取材協力=ドラッグオン phone 048-931-1800 https://drag-on.jp/

S&Sパンヘッドを搭載したネオ・チョッパーの廃れない魅力

 2000年代にWest Coast ChoppersのJesse Jamesによって、一世を風靡したカスタム・ジャンル、‘ネオ・チョッパー’……今、思い起こすとこうしたスタイルのマシンが世に放たれたことによって、それまでカスタムの世界では忘れ去られた感もあった‘Chopper’というフレーズとジャンルが復活し、現在の世界のチョッパーシーンに繋がっていることは業界に携わる者なら誰しも否めない事実なのではないでしょうか?
 現在の世界のチョッパーシーンはオールドスクールが高い人気を博し、その中心となっているのですが、それもJesse Jamesというビルダーが‘Chopper’というフレーズと概念を復活させたからこそ。EVOモーターを搭載し、ストレッチされたリジッド、もしくはソフテイルフレームを基本骨格とし、ハイテックなムードに仕上げられれたマシンは、登場した当時、かなりセンセーショナルで、まさに『時代を切り拓いた』存在といえるものだったと記憶しています。

 現在でこそ、この手の『ネオ・チョッパー』を以前ほど見かけなくなりましたが、しかし、その‘クールさ’までが廃れてしまったワケではありません。ここに見る埼玉のドラッグ☆オンが製作した一台を眺めると、改めてそんな気持ちが心の中に湧き起こります。
 サンティー製リジッドフレームにパンヘッドスタイルのモーターを搭載したマシンのスペックを見る限り、まさにこの車両は‘Chopperの王道’と呼べるセットアップになっているのですが、やはりフィニュッシュの姿はハイテックなもの。前後に装着されたアルミリムのホイールやブラックとシルバーのツートーンで仕上げられたエンジン周り、ストレッチされたフューエルタンクなどは、‘シルエットはチョッパーながら最新の装備’が散りばめられた‘ネオ・チョッパー’の定石に準じたものです。

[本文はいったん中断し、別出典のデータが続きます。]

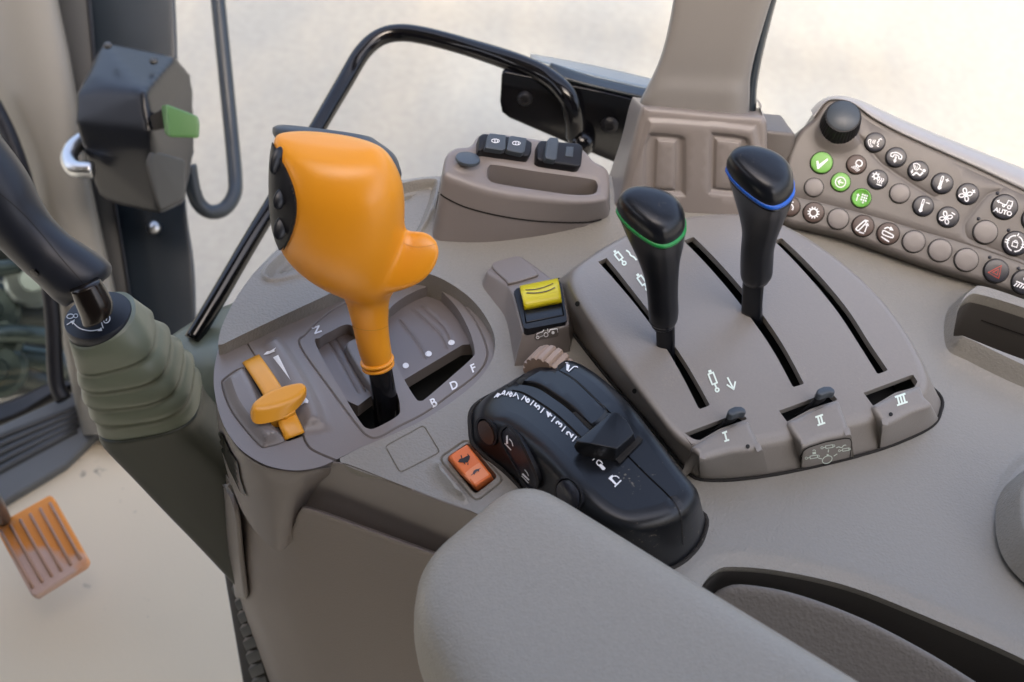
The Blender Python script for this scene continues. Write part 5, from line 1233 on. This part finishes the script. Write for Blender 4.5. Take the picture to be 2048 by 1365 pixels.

 ちなみにこの車両はドラッグオンの店主である速水清一氏ではなく、息子であり、現在の同店の工場長を務める速水唯氏によって製作されているのですが、1982年生まれの彼が、この業界にアシを踏み入れ、修行を重ねた時代は、まさに‘ネオ・チョッパー’の全盛期。そうした空気感をオンタイムで知るビルダーが手掛けたものだけに、フレームの処理といい、タンクやフェンダーの位置関係といい、このマシンは絶妙なバランスで仕上げられています。無論、セルで始動するS&S製93cu-inモーターが織りなす走りもスタイルどおり現在的なものです。
 車名の『OBSESSION』という言葉を辞書で紐解くと『執着』という意味が記されているのですが、ともすればビルダーの速水唯氏にとっては自分が生きた時代の中で‘熱’を生んだ‘ネオ・チョッパー’というジャンルの灯を消さんと思うがゆえの覚悟の表れなのかもしれません。
 十数年後、こうした‘ネオ・チョッパー’も‘永遠の定番’として語られる日が、きっと来る……そんな想いにさせる一台です。


エンジンはS&S製93cu-inモーターにキャブをFCR、エアクリーナーはBARNEY CYCLES Incをセット。パンヘッドのルックスながら現代的な走りを実現する。ロッカーカバーはCCE製を装着。


2インチほどのサイズのライザー上部にはモトガジェット製デジタルメーターをセット。ハンドコントロール類はすべてPM製で統一。扱いに関して一切のストレスを感じないセットアップである。


エンドにコントラストカットが施されたマフラーチップを取り付けたショットガンマフラーはドラッグオンによるワンオフ。フェンダーチップとストラットが一体化されたリアフェンダーも同店のビルダー、速水唯氏の手によるもの。


車体のフレームのラインにピッタリと沿うよう製作されたシートもドラッグオン製。ホースシュータイプのオイルタンクに備えられたキーシリンダーがビルダーのセンスとテクニックを物語る。


プライマリーはBDL製2インチオープンベルトを選択。デュアルで装着されたダイナ製コイルからもお分かりのとおり、ヘッドはツインプラグ仕様となっている。ワンオフのステップ位置も絶妙だ。